Dr. Chu’s research project examines multiethnic politics in the Polish city of Łódź in the twentieth century and the post-1989 attempts to create international understanding between Poland and Germany. The stereotype of a cosmopolitan yet cunning businessman ("lodzermensch") that began in Łódź at the end of the nineteenth century drew upon anti-Semitic tropes and had deadly consequences during the Second World War. By the 1990s, however, Germans and Poles promoted the city as the “Promised Land” and as a symbol of European reconciliation and multiculturalism. Both nations, it would appear, have successfully mastered their complex past. Yet underlying the often gushing pronouncements of friendship − what Klaus Bachmann calls “reconciliation kitsch” − are unresolved tensions that date back to the world wars, the Holocaust, and the division of Europe during the Cold War. The project analyzes differences in local and national understandings of European peace building and thus explores the possibilities and limits of German-Polish-Jewish interaction in the past century.

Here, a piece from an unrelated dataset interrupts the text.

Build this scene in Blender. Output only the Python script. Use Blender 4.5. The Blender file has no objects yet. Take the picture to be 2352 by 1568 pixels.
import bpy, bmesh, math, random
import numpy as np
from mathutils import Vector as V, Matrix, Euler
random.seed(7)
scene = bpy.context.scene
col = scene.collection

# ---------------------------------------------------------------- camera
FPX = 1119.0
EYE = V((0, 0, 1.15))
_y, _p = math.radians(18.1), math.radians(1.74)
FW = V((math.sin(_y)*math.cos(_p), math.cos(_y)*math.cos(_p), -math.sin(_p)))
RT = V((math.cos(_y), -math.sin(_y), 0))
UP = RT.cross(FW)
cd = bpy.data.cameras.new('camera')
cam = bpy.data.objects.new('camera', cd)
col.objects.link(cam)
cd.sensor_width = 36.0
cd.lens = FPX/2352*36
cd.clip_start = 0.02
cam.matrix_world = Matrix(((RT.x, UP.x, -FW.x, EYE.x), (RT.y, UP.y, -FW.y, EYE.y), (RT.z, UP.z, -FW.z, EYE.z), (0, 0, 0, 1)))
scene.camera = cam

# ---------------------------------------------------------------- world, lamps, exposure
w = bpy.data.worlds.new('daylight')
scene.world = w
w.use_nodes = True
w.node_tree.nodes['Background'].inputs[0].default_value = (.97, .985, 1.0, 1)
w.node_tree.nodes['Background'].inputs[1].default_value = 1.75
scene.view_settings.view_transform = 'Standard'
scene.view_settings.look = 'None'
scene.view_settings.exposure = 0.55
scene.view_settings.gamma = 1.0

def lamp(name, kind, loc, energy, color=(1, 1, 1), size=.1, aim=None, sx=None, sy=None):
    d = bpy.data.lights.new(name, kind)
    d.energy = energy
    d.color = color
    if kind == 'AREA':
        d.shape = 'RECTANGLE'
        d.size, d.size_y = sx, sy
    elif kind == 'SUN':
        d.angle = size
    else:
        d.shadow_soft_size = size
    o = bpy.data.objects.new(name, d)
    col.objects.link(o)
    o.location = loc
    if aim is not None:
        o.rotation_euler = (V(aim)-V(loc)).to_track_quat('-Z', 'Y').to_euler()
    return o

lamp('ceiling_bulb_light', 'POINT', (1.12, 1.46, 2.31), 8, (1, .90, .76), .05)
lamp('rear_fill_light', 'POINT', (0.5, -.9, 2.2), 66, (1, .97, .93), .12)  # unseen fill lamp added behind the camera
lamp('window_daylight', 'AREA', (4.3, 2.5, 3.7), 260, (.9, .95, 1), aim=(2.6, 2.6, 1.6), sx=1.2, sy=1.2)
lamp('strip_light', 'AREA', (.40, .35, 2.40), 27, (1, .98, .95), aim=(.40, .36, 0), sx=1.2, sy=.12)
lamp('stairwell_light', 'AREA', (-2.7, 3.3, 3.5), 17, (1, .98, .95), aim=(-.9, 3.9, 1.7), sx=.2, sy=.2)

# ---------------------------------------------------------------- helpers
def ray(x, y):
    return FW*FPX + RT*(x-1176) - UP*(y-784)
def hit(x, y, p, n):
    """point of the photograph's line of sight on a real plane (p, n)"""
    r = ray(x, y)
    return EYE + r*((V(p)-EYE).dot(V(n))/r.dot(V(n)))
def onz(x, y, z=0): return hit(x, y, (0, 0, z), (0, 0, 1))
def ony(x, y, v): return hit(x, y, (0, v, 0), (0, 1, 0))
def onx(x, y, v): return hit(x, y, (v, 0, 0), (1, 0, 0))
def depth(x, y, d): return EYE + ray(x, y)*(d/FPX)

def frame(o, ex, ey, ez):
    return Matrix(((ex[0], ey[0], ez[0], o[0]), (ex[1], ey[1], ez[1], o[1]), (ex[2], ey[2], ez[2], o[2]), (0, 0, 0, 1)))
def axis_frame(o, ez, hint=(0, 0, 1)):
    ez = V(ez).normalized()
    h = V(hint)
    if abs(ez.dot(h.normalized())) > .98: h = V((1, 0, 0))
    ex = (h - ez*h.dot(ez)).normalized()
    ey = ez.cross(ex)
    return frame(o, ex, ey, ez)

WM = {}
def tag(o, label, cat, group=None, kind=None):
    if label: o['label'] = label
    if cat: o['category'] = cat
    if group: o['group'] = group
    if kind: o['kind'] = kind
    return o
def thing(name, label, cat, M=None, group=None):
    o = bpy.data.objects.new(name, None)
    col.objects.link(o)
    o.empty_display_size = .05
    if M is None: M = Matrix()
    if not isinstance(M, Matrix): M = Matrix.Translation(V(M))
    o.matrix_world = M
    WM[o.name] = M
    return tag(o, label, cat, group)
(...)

Winson Chu (PhD, History, University of California, Berkeley, 2006) holds an IRH Honorary Fellowship. He is assistant professor of Modern Central European History at the University of Wisconsin–Milwaukee. His doctoral dissertation won the UC Berkeley History Department's James H. Kettner Graduate Prize as well as the Fritz Stern Dissertation Prize, which the Friends of the German Historical Institute (Washington, DC) awards to the best North American dissertations in German history. He has received fellowships from the German Academic Exchange Service, the United States Department of Education, the German Historical Institute in Warsaw, the American Council on Germany, and the American Council of Learned Societies. Dr. Chu recently held a fellowship at the Center for Advanced Holocaust Studies at the United States Holocaust Memorial Museum. His book, The German Minority in Interwar Poland, was published by Cambridge University Press in 2012.

Ervin Kosta
Honorary Felow (Race, Ethnicity, and Indigeneity)
"‘Ethnic Affinities’ in the Metropolis: Boundary making in the contemporary urban landscape"
My project engages recent efforts towards a unified theory of ethnic boundary formation, maintenance, and transformation. Relying on ethnographic fieldwork on the current ethno-racial makeup of a former Italian neighborhood in the Bronx, I look at the group formation strategies of recently arriving Albanian immigrants. Focusing on their developing ‘ethnic affinity’ with Italians – which signals an immigrant incorporation strategy that goes beyond older discourses of assimilation – I attempt to expand the current conceptual vocabulary of boundary crossing, shifting, or blurring within the new diversity of the urban landscape.
Ervin Kosta received his PhD in Sociology from CUNY Graduate Center in 2012. His research interests lie at the intersection of ethnicity, immigration, and race. His work explores the making of group boundaries and concurrent remaking of urban ethnic neighborhoods in ‘gateway’ metropolitan neighborhoods. He has published research on Manhattan and Bronx neighborhoods in City and Community and with Fordham University Press. Ervin is a passionate teacher and has taught at several New York City area institutions, including Fordham and Pace Universities. He holds undergraduate degrees in Sociology and Political Science and International Relations from Boğaziçi University in Istanbul, Turkey.